In dieser Saison bewegt sich Nizza zwischen dem Aschenputtel früherer Jahre und der Prinzessin, die es werden soll. Nirgends wird das deutlicher als im Trainingszentrum an der Route de Grenoble. Der Maschendrahtzaun rostet, die Planen beim Platz flattern im Wind. Im Hof des Garderobentrakts steht verlassen ein roter Stuhl, daneben stapelt sich Sperrgut. Davor verteilt ein Mann mit drei Hündchen den Zaungästen Wasserflaschen, bis er in Aufregung ausbricht, weil er auf dem Rasen tatsächlich einen kleinen Skorpion entdeckt hat. Es ist nett hier, entspannt. Dann kommt Mario Balotelli. Eine Erscheinung aus einer anderen Welt, als hätte sich ein Superheld in einen Schrebergarten verirrt. Wie alle anderen muss er an den Kiebitzen vorbei in die schäbige Garderobe. Er, der «Süpermario», wie sie ihn im Stadion besingen, muss sich in die familiären Verhältnisse einfügen. Er legt vor Ehrfurcht ganz stillen Kindern den Arm um die Schulter, er unterschreibt auf Leibchen. Er ist gross und ruhig und tut es mit der Geduld des Demütigen.

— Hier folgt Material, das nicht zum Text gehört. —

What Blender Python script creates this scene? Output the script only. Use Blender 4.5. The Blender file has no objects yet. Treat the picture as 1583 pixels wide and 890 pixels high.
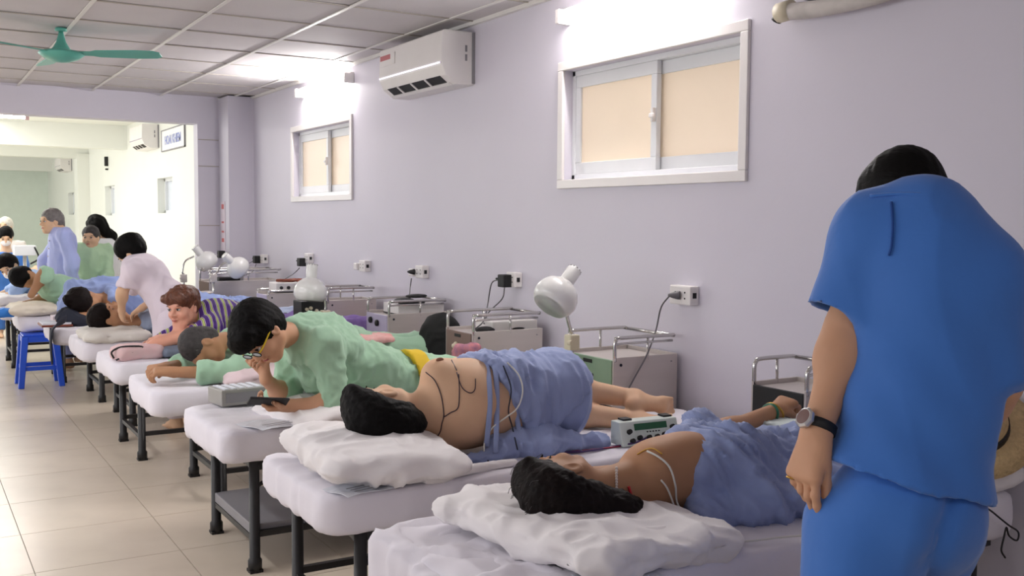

«Le sourire» von Balotelli
Dass Balotelli in Nizza ist, ist der Hartnäckigkeit von Rivère zu verdanken. Als er Mino Raiola, den Agenten Balotellis, erstmals anging, antwortete dieser nicht einmal. Zwei Monate dauerte es, bis Rivère ihn überzeugt hatte. Genauso unerschütterlich arbeitete er an der Verpflichtung Favres, ihn und keinen anderen wollte er nach dem ersten Treffen. Jetzt bilden Favre und Balotelli ein Paar, das auf den ersten Blick nicht zusammenpassen will. Eine Einschätzung, die der Trainer nicht teilt. Er sagt: «Wenn ich ein Problem habe mit jemandem, dann hat er viele Probleme mit anderen.» Dass Nizza die Tabelle anführt, liegt auch an den Toren von Balotelli. Favre lobt ihn, aber er sagt auch: «Er muss mehr laufen, mehr helfen in der Defensive, das wissen alle, auch er.» Er werde viel Zeit brauchen, bis Balotelli wieder ein Topspieler sei, aber er zeige sich lernwillig. Balotelli ist beliebt in der Mannschaft, nicht nur, weil er oft trifft, er habe immer «le sourire», sagt Favre.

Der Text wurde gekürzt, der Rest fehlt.